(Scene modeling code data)
•••••

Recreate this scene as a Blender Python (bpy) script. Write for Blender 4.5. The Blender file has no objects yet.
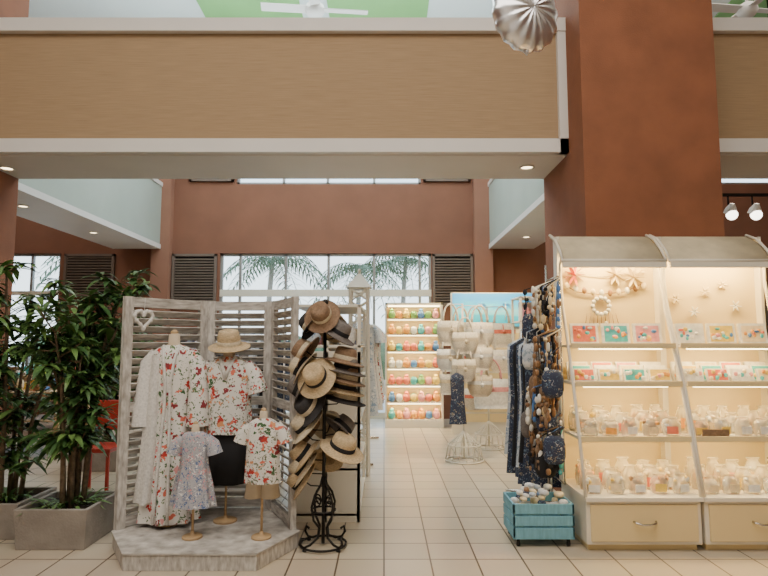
import bpy, math, random
from mathutils import Vector, Matrix
random.seed(11)
U=random.uniform
S=bpy.context.scene
pi=math.pi

# ---------------------------------------------------------------- materials
def newmat(name):
    m=bpy.data.materials.new(name); m.use_nodes=True
    nt=m.node_tree; b=nt.nodes['Principled BSDF']
    return m,nt,b
def mat(name,col,rough=0.6,metal=0.0,var=0.12,scale=6.0,stretch=(1,1,1),bump=0.0,bscale=None,alpha=1.0,col2=None,spec=None):
    m,nt,b=newmat(name); N=nt.nodes; L=nt.links
    tc=N.new('ShaderNodeTexCoord'); mp=N.new('ShaderNodeMapping'); mp.inputs['Scale'].default_value=stretch
    L.new(tc.outputs['Object'],mp.inputs['Vector'])
    no=N.new('ShaderNodeTexNoise'); no.inputs['Scale'].default_value=scale; no.inputs['Detail'].default_value=5
    L.new(mp.outputs['Vector'],no.inputs['Vector'])
    cr=N.new('ShaderNodeValToRGB'); cr.color_ramp.elements[0].position=0.3; cr.color_ramp.elements[1].position=0.7
    c2=col2 if col2 else tuple(min(1,c*(1+var)) for c in col)
    c1=col if col2 else tuple(c*(1-var) for c in col)
    cr.color_ramp.elements[0].color=(*c1,1); cr.color_ramp.elements[1].color=(*c2,1)
    L.new(no.outputs['Fac'],cr.inputs['Fac']); L.new(cr.outputs['Color'],b.inputs['Base Color'])
    b.inputs['Roughness'].default_value=rough; b.inputs['Metallic'].default_value=metal
    b.inputs['Alpha'].default_value=alpha
    if spec is not None: b.inputs['Specular IOR Level'].default_value=spec
    if bump>0:
        n2=N.new('ShaderNodeTexNoise'); n2.inputs['Scale'].default_value=bscale or scale*8
        L.new(mp.outputs['Vector'],n2.inputs['Vector'])
        bp=N.new('ShaderNodeBump'); bp.inputs['Strength'].default_value=bump; bp.inputs['Distance'].default_value=0.01
        L.new(n2.outputs['Fac'],bp.inputs['Height']); L.new(bp.outputs['Normal'],b.inputs['Normal'])
    return m
def emis(name,col,st):
    m,nt,b=newmat(name)
    b.inputs['Base Color'].default_value=(*col,1); b.inputs['Emission Color'].default_value=(*col,1); b.inputs['Emission Strength'].default_value=st
    return m
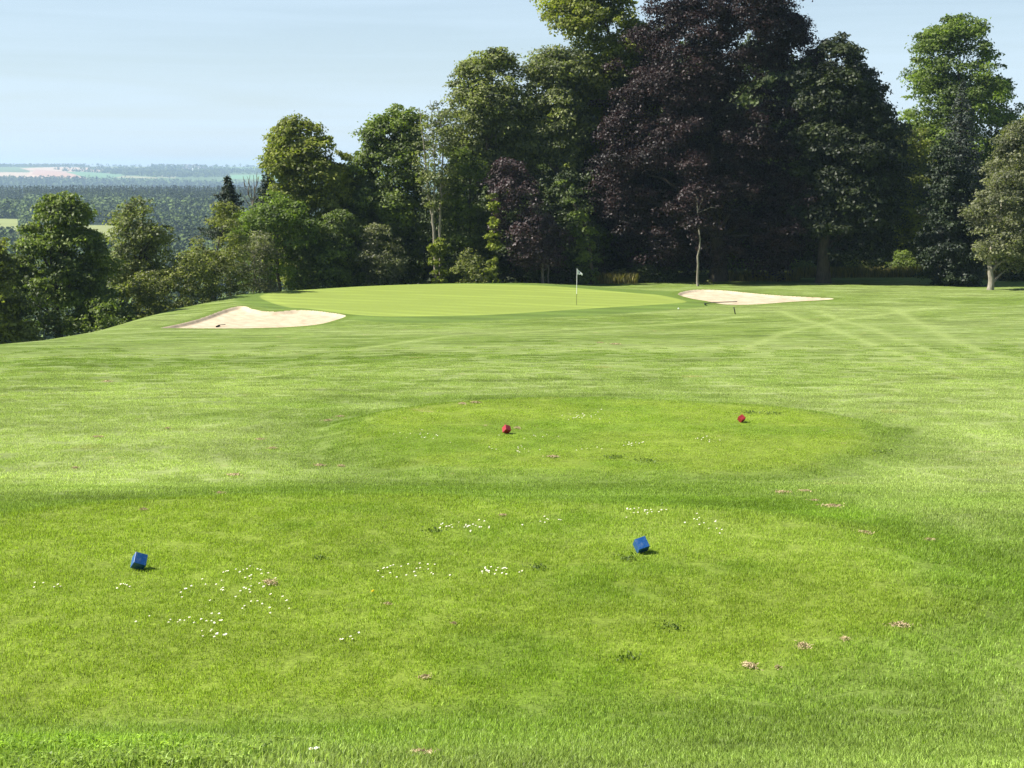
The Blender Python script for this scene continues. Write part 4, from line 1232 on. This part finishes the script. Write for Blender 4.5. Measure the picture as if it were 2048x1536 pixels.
cube_marker("tee_marker", "blue wooden cube marker at the near tee's left, standing on a corner", M_BLUE, "blue cube tee markers", (200 + 865 / 12.8, 1060 + 830 / 12.8),
            [(20, -250), (285, 80), (-165, 170)], 12.8)
cube_marker("tee_marker", "blue wooden cube marker on the near tee's right, square face towards the viewer", M_BLUE, "blue cube tee markers", (1200 + 1005 / 12.8, 1030 + 890 / 12.8),
            [(-115, -250), (280, -90), (-24, 147)], 12.8)
cube_marker("tee_marker", "dark red cube marker in the middle of the far tee, pink lit left face", M_RED, "red cube tee markers", (960 + 890 / 17.07, 820 + 650 / 17.07),
            [(-20, -160), (175, 58), (-125, 125)], 17.07)
cube_marker("tee_marker", "bright red cube marker on the right of the far tee, lit face tipped up", M_RED, "red cube tee markers", (1430 + 920 / 17.07, 800 + 695 / 17.07),
            [(-110, -115), (165, -85), (-35, 95)], 17.07)

# ------------------------------------------------------------------ flagstick, stake, ball, rakes
def solid(name, c, rough=.5, spec=.4):
    m, nt, out = new_mat(name); principled(nt, out, rough, spec, c); return m
M_WHITE = solid("white_plastic", (.78, .78, .76)); M_POLE_LOW = solid("dull_pole", (.10, .11, .04)); M_BLACK = solid("black_plastic", (.012, .012, .014)); M_RAKE = solid("rake_dark", (.03, .04, .03))

def build_flag():
    g = ground_at(1153, 610.5, 70, 104)
    Y = g[1]
    top = at(1154.3, 537, Y); hgt = top[2] - g[2]
    root = empty("flagstick", g); tag(root, "white flagstick with small pennant standing in the hole on the green", "flagstick")
    a = Acc(); a.add(*tube(np.array([(0, 0, -.05), (0.005, 0, hgt * .31)]), np.array([.014, .014]), 10))
    link("pole_foot", a.mesh("pole_foot"), M_POLE_LOW, root)
    a = Acc(); a.add(*tube(np.array([(0.005, 0, hgt * .31), (0.02, 0, hgt)]), np.array([.017, .014]), 10))
    link("pole", a.mesh("pole"), M_WHITE, root)
    # pennant: hoist at the pole, blown to the right and drooping, slightly folded
    nu, nv = 12, 8
    V = []
    th = .006
    for side in (-1, 1):
        for i in range(nu):
            u = i / (nu - 1)
            for j in range(nv):
                v = j / (nv - 1)
                zt = hgt - .01 - .315 * u ** .9
                zb = hgt - .355 - (.085 * sstep(np.array(u), .62, 1.0))
                x = .028 + .335 * u - .05 * v * sstep(np.array(u), .7, 1.0)
                V.append((float(x), .05 * math.sin(5 * u + 1.5 * v) * u + side * th / 2, float(zt + (zb - zt) * v)))
    n = nu * nv; Q = []
    for s in (0, 1):
        for i in range(nu - 1):
            for j in range(nv - 1):
                k = s * n + i * nv + j
                q = (k, k + nv, k + nv + 1, k + 1)
                Q.append(q if s == 0 else q[::-1])
    fl = link("flag", mesh_np("flag", np.array(V), quads=Q, smooth=True), M_WHITE, root)
    a = Acc()
    for p in ([(.145, -.02, hgt - .285), (.150, -.02, hgt - .20), (.185, -.025, hgt - .285), (.190, -.025, hgt - .215)],):
        a.add(*tube(np.array(p) + np.array([0, -.005, 0]), np.full(len(p), .012), 5))
    link("flag_mark", a.mesh("flag_mark"), M_BLACK, fl)
    # the hole's dark cup rim
    return root
build_flag()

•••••

Omit the images and transcribe all of the records above word for word.

Response to the task:
Recreate this scene as a Blender Python (bpy) script. Write for Blender 4.5. The Blender file has no objects yet.
import bpy, math, random
from mathutils import Vector, Matrix
random.seed(11)
U=random.uniform
S=bpy.context.scene
pi=math.pi

# ---------------------------------------------------------------- materials
def newmat(name):
    m=bpy.data.materials.new(name); m.use_nodes=True
    nt=m.node_tree; b=nt.nodes['Principled BSDF']
    return m,nt,b
def mat(name,col,rough=0.6,metal=0.0,var=0.12,scale=6.0,stretch=(1,1,1),bump=0.0,bscale=None,alpha=1.0,col2=None,spec=None):
    m,nt,b=newmat(name); N=nt.nodes; L=nt.links
    tc=N.new('ShaderNodeTexCoord'); mp=N.new('ShaderNodeMapping'); mp.inputs['Scale'].default_value=stretch
    L.new(tc.outputs['Object'],mp.inputs['Vector'])
    no=N.new('ShaderNodeTexNoise'); no.inputs['Scale'].default_value=scale; no.inputs['Detail'].default_value=5
    L.new(mp.outputs['Vector'],no.inputs['Vector'])
    cr=N.new('ShaderNodeValToRGB'); cr.color_ramp.elements[0].position=0.3; cr.color_ramp.elements[1].position=0.7
    c2=col2 if col2 else tuple(min(1,c*(1+var)) for c in col)
    c1=col if col2 else tuple(c*(1-var) for c in col)
    cr.color_ramp.elements[0].color=(*c1,1); cr.color_ramp.elements[1].color=(*c2,1)
    L.new(no.outputs['Fac'],cr.inputs['Fac']); L.new(cr.outputs['Color'],b.inputs['Base Color'])
    b.inputs['Roughness'].default_value=rough; b.inputs['Metallic'].default_value=metal
    b.inputs['Alpha'].default_value=alpha
    if spec is not None: b.inputs['Specular IOR Level'].default_value=spec
    if bump>0:
        n2=N.new('ShaderNodeTexNoise'); n2.inputs['Scale'].default_value=bscale or scale*8
        L.new(mp.outputs['Vector'],n2.inputs['Vector'])
        bp=N.new('ShaderNodeBump'); bp.inputs['Strength'].default_value=bump; bp.inputs['Distance'].default_value=0.01
        L.new(n2.outputs['Fac'],bp.inputs['Height']); L.new(bp.outputs['Normal'],b.inputs['Normal'])
    return m
def emis(name,col,st):
    m,nt,b=newmat(name)
    b.inputs['Base Color'].default_value=(*col,1); b.inputs['Emission Color'].default_value=(*col,1); b.inputs['Emission Strength'].default_value=st
    return m
The Blender Python script for this scene continues. Write part 4, from line 1232 on. This part finishes the script. Write for Blender 4.5. Measure the picture as if it were 2048x1536 pixels.
cube_marker("tee_marker", "blue wooden cube marker at the near tee's left, standing on a corner", M_BLUE, "blue cube tee markers", (200 + 865 / 12.8, 1060 + 830 / 12.8),
            [(20, -250), (285, 80), (-165, 170)], 12.8)
cube_marker("tee_marker", "blue wooden cube marker on the near tee's right, square face towards the viewer", M_BLUE, "blue cube tee markers", (1200 + 1005 / 12.8, 1030 + 890 / 12.8),
            [(-115, -250), (280, -90), (-24, 147)], 12.8)
cube_marker("tee_marker", "dark red cube marker in the middle of the far tee, pink lit left face", M_RED, "red cube tee markers", (960 + 890 / 17.07, 820 + 650 / 17.07),
            [(-20, -160), (175, 58), (-125, 125)], 17.07)
cube_marker("tee_marker", "bright red cube marker on the right of the far tee, lit face tipped up", M_RED, "red cube tee markers", (1430 + 920 / 17.07, 800 + 695 / 17.07),
            [(-110, -115), (165, -85), (-35, 95)], 17.07)

# ------------------------------------------------------------------ flagstick, stake, ball, rakes
def solid(name, c, rough=.5, spec=.4):
    m, nt, out = new_mat(name); principled(nt, out, rough, spec, c); return m
M_WHITE = solid("white_plastic", (.78, .78, .76)); M_POLE_LOW = solid("dull_pole", (.10, .11, .04)); M_BLACK = solid("black_plastic", (.012, .012, .014)); M_RAKE = solid("rake_dark", (.03, .04, .03))

def build_flag():
    g = ground_at(1153, 610.5, 70, 104)
    Y = g[1]
    top = at(1154.3, 537, Y); hgt = top[2] - g[2]
    root = empty("flagstick", g); tag(root, "white flagstick with small pennant standing in the hole on the green", "flagstick")
    a = Acc(); a.add(*tube(np.array([(0, 0, -.05), (0.005, 0, hgt * .31)]), np.array([.014, .014]), 10))
    link("pole_foot", a.mesh("pole_foot"), M_POLE_LOW, root)
    a = Acc(); a.add(*tube(np.array([(0.005, 0, hgt * .31), (0.02, 0, hgt)]), np.array([.017, .014]), 10))
    link("pole", a.mesh("pole"), M_WHITE, root)
    # pennant: hoist at the pole, blown to the right and drooping, slightly folded
    nu, nv = 12, 8
    V = []
    th = .006
    for side in (-1, 1):
        for i in range(nu):
            u = i / (nu - 1)
            for j in range(nv):
                v = j / (nv - 1)
                zt = hgt - .01 - .315 * u ** .9
                zb = hgt - .355 - (.085 * sstep(np.array(u), .62, 1.0))
                x = .028 + .335 * u - .05 * v * sstep(np.array(u), .7, 1.0)
                V.append((float(x), .05 * math.sin(5 * u + 1.5 * v) * u + side * th / 2, float(zt + (zb - zt) * v)))
    n = nu * nv; Q = []
    for s in (0, 1):
        for i in range(nu - 1):
            for j in range(nv - 1):
                k = s * n + i * nv + j
                q = (k, k + nv, k + nv + 1, k + 1)
                Q.append(q if s == 0 else q[::-1])
    fl = link("flag", mesh_np("flag", np.array(V), quads=Q, smooth=True), M_WHITE, root)
    a = Acc()
    for p in ([(.145, -.02, hgt - .285), (.150, -.02, hgt - .20), (.185, -.025, hgt - .285), (.190, -.025, hgt - .215)],):
        a.add(*tube(np.array(p) + np.array([0, -.005, 0]), np.full(len(p), .012), 5))
    link("flag_mark", a.mesh("flag_mark"), M_BLACK, fl)
    # the hole's dark cup rim
    return root
build_flag()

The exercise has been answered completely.